Friday's Trade of JJ Hardy Leaves Milwaukee Brewers With Cash To Spend

Joe M.Correspondent IINovember 8, 2009

CHICAGO - JULY 03:  J.J. Hardy #7 of the Milwaukee Brewers at bat against the Chicago Cubs during their MLB game on July 3, 2009 at Wrigley Field in Chicago, Illinois. (Photo by Jonathan Daniel/Getty Images)
Jonathan Daniel/Getty Images

Friday's interesting Milwaukee-Minnesota Midwest regional trade was nice to see. Not only were old divisional rivals coming together for a rare trade that benefits both teams, but it leaves the Brewers with some interesting options.

First, by swapping Hardy for Gomez, the Brewers saved approximately $4.2 million in 2010 salary as Gomez makes roughly $400,000 to Hardy's slated $4.6 million. Next, they picked up an extra year of service time for Gomez, who won't be a free agent for three years to Hardy's two.

If you read the recent Emett Prosser OnMilwaukee article, by also not re-signing old center fielder Mike Cameron, the Brewers will save an additional $10 million. Add this all up and the Brewers suddenly have about $14.5 million to work with.

Prosser notes this trade is just the beginning for the Brewers, who have made it no secret they want to add some pitching (don't we all?). While his article, provided, doesn't offer any clues, at least it confirms what position(s) the club will be targeting.

The only problem is, will anyone care enough to take their money?

Last winter, I got all excited about how the crafty Brewers were able to spin the giant loss of rent-a-player CC Sabathia and Ben Sheets into Braden Looper and Trevor Hoffman, essentially. Hoffman worked out, having solidified a long standing nag in the bullpen at closer. Better yet, he's already signed for 2010 and possibly beyond with the 2011 mutual option. Good job there, Milwaukee!

However, I also got excited when they signed Jeff Suppan to that massive ridiculous contract that doesn't come off the books until next year.

By getting rid of Jason Kendall ($5 million), Felipe Lopez ($3.5 million), and Corey Patterson ($800,000) as On Milwaukee reporter Drew Olsen suggests, the Brewers could have an additional $9.3 million to spend. That would give them approximately $23.8 million to spend on two to three free agent pitchers. (14.5+9.3=23.8)

Who could the Brewers target with this newfound cash? The most logical choice is everyone's main target, the horse, John Lackey, but he's going to be going to my Orioles.

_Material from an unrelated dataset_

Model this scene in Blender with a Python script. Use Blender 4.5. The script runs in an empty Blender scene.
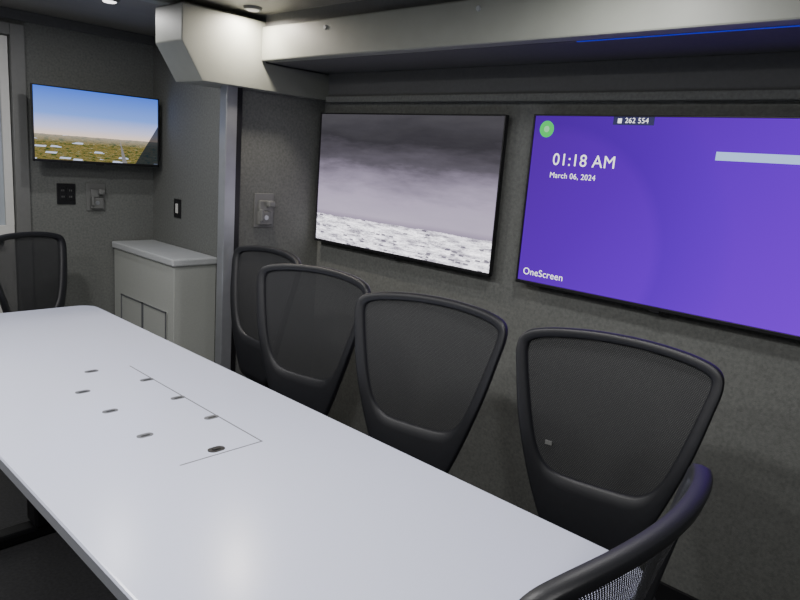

Okay, seriously, they won't get the Texas native, but neither will the small-market Brewers. My guess is he goes to the usual suspects: the Dodgers, Angels, or Mets, but baseball despeately needs a stud like Lackey to go to one of their smaller clubs to make them relevant again.

Is this the year the Brewers finally sign the Wisconsin native and free agent to be, Jarrod Washburn? While I'd adivse against it, GM Melvin will probably make the obligatory phone call.

Who could the free-agent pitchers Doug Melvin could be targeting? What could their rotation look like?

Ace: Gallardo

Looper if his $6.5 million option is picked up for the 14-7 pitcher last year. One of two pitchers to have double-digit wins for the club while setting a career high

FA Randy Wolf? 2 years $12 million?

FA Carl Pavano 2 years, $10 million?

Dave Bush

I think Melvin's going to have a tougher time attracting free agent pitchers to come to a small town in Milwaukee, especially when they all want "AJ Burnett money" like Lackey, but Lackey would be his best bet, his safest bet. Just don't look for it to happen anytime soon. The Angels consider themselves out of it. What does that tell you?

One thing the Brewers do have going for them is a relatively easy division, with only St. Louis and Chicago as the only locks to contend. By April 2, the Pirates will begin their annual September call-ups, as newly acquired Akinori Iwamaura will be dealt in mid-June for, you guessed it, prospects. The Reds never do anything, and the Astros are a mess with a new manager coming in. They'll "contend" for the first half of the season, but it will be fool's gold in the end, just like this past year.